Saturday, December 7, 2013

Preaching About the Wrong Man

This was originally going to be a post bemoaning the "ethics downgrade" plaguing American evangelicalism. Since Mark Driscoll and Ergun Caner are back in the news for their various violations of ethics rules accepted even among the most virulently secular, I was planning to compare the response of secular organizations in similar situations, and axe why the American district of the City on a Hill has lower standards than those in the valley.

And that would be an easy post to write, would it not? Recount some stories of people fired or expelled from hostilely secular schools and companies for relatively minor cases of plagiarism, then ask why Mark Driscoll can brazenly steal the work of others, and the response of the Christian elite (as if that term doesn't explain the problem) is to attempt to destroy the person who dared to expose his self-exalting theft.

Then I could recall the story of George O'Leary, the college football coach who in 2001 was hired for one of the most prestigious positions in his field, head coach at Notre Dame. But when the school went to prepare his biography for their media machine, some discrepancies were found. He had padded his resume three or four decades earlier to help him break into the field, and never got around to removing the padding from his bio. He had a great track record as a coach over multiple decades, so no big deal, right? Wrong. Notre Dame, a Catholic school, exposed the decades-old lies, and fired him immediately.

It would be easy enough to compare that to the case of Ergun Caner, who built a career through lying about, well, pretty much everything. In numerous sermons at churches all over America, he told a life story that simply isn't true. He lied to the Marines, presenting himself as an expert on Islam because of his background in order to train them in Muslim relations (shudder to think of soldiers dying because they followed his advice). Time after time, he told the same story of his life - and when someone finally looked into it, it was a mountain of lies. Did his employer, Liberty University, act as boldly as Notre Dame, especially considering how much more serious Caner's lies are than O'Leary's were? No. They 'cleared' him of lying, saying only that he had made "factual statements that are self-contradictory", and letting him remain on the faculty. Egads.  Now several years and several gigs later, he was hired as president of Brewton-Parker College. Was he hired in spite of his lies? Worse - according to their official statement, he was hired because of them. Specifically, because he remained unrepentant and defiant, and is fighting in anti-Christian ways to destroy those who exposed him. The liar is a hero and paragon of virtue, while the truth-tellers are pagan attackers.

That's not an ethics downgrade. That's hitting bottom and keeping on digging. The folks at Brewton-Parker hit rock bottom, and brought in the dynamite.

OK, so I guess I wound up writing that post anyway. So be it. Anyway, while I was thinking that through, something else occurred to me.

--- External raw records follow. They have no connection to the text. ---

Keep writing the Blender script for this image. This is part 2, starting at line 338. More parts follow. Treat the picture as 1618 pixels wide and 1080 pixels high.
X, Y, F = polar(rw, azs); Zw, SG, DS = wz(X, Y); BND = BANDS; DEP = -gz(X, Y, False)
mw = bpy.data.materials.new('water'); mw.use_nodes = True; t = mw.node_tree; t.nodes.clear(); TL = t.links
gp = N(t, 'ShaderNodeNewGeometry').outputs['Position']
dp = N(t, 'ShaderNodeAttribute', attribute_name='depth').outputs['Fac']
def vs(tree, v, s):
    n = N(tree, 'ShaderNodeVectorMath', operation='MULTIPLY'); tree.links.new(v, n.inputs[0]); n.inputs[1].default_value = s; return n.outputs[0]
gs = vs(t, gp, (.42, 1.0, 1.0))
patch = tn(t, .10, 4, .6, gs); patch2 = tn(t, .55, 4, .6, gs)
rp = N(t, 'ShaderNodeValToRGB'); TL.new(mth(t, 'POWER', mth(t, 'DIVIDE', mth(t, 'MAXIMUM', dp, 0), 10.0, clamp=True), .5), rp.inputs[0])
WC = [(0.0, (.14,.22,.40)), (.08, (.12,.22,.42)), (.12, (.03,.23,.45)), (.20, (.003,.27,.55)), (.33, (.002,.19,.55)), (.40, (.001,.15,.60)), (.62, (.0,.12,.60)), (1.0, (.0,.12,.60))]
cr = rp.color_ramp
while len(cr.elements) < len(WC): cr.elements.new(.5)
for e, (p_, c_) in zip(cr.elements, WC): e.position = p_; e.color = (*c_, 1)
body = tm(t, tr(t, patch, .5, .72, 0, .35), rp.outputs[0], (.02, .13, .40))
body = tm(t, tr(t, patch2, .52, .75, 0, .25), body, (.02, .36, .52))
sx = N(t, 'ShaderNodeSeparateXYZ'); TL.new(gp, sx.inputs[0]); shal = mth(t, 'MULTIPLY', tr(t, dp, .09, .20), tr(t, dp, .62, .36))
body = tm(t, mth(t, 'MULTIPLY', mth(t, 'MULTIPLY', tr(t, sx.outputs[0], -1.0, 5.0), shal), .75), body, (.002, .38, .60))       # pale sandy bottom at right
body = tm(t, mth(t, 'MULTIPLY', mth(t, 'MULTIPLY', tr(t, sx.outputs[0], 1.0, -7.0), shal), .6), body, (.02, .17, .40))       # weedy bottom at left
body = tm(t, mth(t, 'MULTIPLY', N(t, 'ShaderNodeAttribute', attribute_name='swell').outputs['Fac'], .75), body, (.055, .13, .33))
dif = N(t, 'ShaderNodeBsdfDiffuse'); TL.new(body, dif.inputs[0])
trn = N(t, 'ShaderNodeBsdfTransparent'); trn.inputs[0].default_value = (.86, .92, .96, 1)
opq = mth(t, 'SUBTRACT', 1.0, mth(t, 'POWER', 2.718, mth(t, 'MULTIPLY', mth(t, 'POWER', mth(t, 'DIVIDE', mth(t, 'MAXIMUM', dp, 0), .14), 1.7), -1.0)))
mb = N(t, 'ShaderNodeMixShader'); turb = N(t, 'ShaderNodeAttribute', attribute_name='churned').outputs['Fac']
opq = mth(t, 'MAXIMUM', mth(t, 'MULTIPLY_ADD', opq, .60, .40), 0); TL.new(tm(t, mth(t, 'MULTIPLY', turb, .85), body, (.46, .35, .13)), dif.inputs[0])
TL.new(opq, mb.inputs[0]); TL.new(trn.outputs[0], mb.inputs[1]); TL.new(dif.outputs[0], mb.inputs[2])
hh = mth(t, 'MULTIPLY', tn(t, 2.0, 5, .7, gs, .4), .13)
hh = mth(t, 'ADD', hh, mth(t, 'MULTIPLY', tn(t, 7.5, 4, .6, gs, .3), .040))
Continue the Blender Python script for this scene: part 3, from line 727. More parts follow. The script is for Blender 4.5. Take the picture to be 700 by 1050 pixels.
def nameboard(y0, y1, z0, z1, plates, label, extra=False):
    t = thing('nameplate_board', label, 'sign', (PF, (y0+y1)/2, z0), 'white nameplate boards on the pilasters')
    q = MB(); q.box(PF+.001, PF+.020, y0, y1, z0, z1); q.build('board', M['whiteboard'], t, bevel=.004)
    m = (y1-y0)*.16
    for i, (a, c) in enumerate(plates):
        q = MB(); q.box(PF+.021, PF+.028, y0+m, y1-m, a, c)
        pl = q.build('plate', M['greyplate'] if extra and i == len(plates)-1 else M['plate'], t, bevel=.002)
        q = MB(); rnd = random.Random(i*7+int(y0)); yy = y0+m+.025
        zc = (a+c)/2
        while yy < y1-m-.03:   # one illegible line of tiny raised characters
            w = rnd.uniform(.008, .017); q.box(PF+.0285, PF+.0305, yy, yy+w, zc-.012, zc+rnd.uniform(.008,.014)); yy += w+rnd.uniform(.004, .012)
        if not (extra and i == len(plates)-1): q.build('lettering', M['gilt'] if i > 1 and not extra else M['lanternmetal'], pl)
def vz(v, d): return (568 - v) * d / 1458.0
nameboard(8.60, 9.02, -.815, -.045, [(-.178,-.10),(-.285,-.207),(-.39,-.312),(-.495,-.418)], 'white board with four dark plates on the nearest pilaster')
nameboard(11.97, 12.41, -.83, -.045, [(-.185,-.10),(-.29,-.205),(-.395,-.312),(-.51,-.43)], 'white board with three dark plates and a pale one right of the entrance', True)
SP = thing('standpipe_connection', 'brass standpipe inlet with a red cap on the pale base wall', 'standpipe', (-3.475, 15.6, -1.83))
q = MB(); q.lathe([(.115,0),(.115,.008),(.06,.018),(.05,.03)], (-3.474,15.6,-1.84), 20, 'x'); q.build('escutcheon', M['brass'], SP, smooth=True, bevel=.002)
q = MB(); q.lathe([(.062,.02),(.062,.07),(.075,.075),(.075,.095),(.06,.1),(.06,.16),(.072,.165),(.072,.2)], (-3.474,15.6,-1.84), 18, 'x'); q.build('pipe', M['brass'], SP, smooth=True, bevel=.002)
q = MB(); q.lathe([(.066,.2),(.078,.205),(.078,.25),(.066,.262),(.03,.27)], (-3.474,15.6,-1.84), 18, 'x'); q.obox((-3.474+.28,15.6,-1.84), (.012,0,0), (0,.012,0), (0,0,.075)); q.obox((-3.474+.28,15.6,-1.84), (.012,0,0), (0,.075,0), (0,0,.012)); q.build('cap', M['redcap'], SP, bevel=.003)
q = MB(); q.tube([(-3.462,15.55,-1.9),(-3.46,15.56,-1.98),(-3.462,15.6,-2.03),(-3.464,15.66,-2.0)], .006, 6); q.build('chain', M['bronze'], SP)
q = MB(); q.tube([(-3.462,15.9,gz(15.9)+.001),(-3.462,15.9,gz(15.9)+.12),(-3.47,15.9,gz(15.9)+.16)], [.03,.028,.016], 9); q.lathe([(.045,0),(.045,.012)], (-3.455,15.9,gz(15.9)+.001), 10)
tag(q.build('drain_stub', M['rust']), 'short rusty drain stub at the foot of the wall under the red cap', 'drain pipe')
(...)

I'm going to set Driscoll aside for a moment here - which, come to think of it, is good advice all the time; let the widdle boy-man pee in his own sandbox all he wants, don't worry about him, but be willing to hose him off if he ever realizes how much his diaper stinks and asks for a change.

For now, let's just focus on Caner, with one question - why does it matter so much that he's such a dirty rotten filthy stinking liar? What difference does it make that his life story has him sitting on a throne of lies? Aside from listing the bare-minimum qualifications for an elder, let's do a little thought experiment.

Think about your pastor, and maybe a famous pastor you respect (MacArthur, for instance). Imagine they had lied about some significant biographical details. How many sermons would they have to preach before the lies had an impact on the message? I suspect for many pastors, it would be several months before those stories were in sermons, if ever.

Now do the same with Caner. Find any sermon he preached from about late 2001 to 2010. How much would it change the message if you replace the biographical lies with the truth? Could you find even a 10-minute stretch which wouldn't be any different without the lies? Change Caner's lies about himself to the truth about himself, and his sermons would be completely unrecognizable!

For any faithful pastor, from the MacArthurs and Pipers and Sprouls to the myriad small-church pastors you'll never hear of until heaven - really, anyone who fits the minimum qualifications of an elder - the star of every message is Jesus Christ.

For Ergun Caner, the star of every message is Ergun Caner.

The trail of lies (and the inexcusable actions of his enablers) is disqualifying. But it wouldn't be so noticeable, and he maybe wouldn't have been so tempted to do it, if he didn't preach about the wrong man.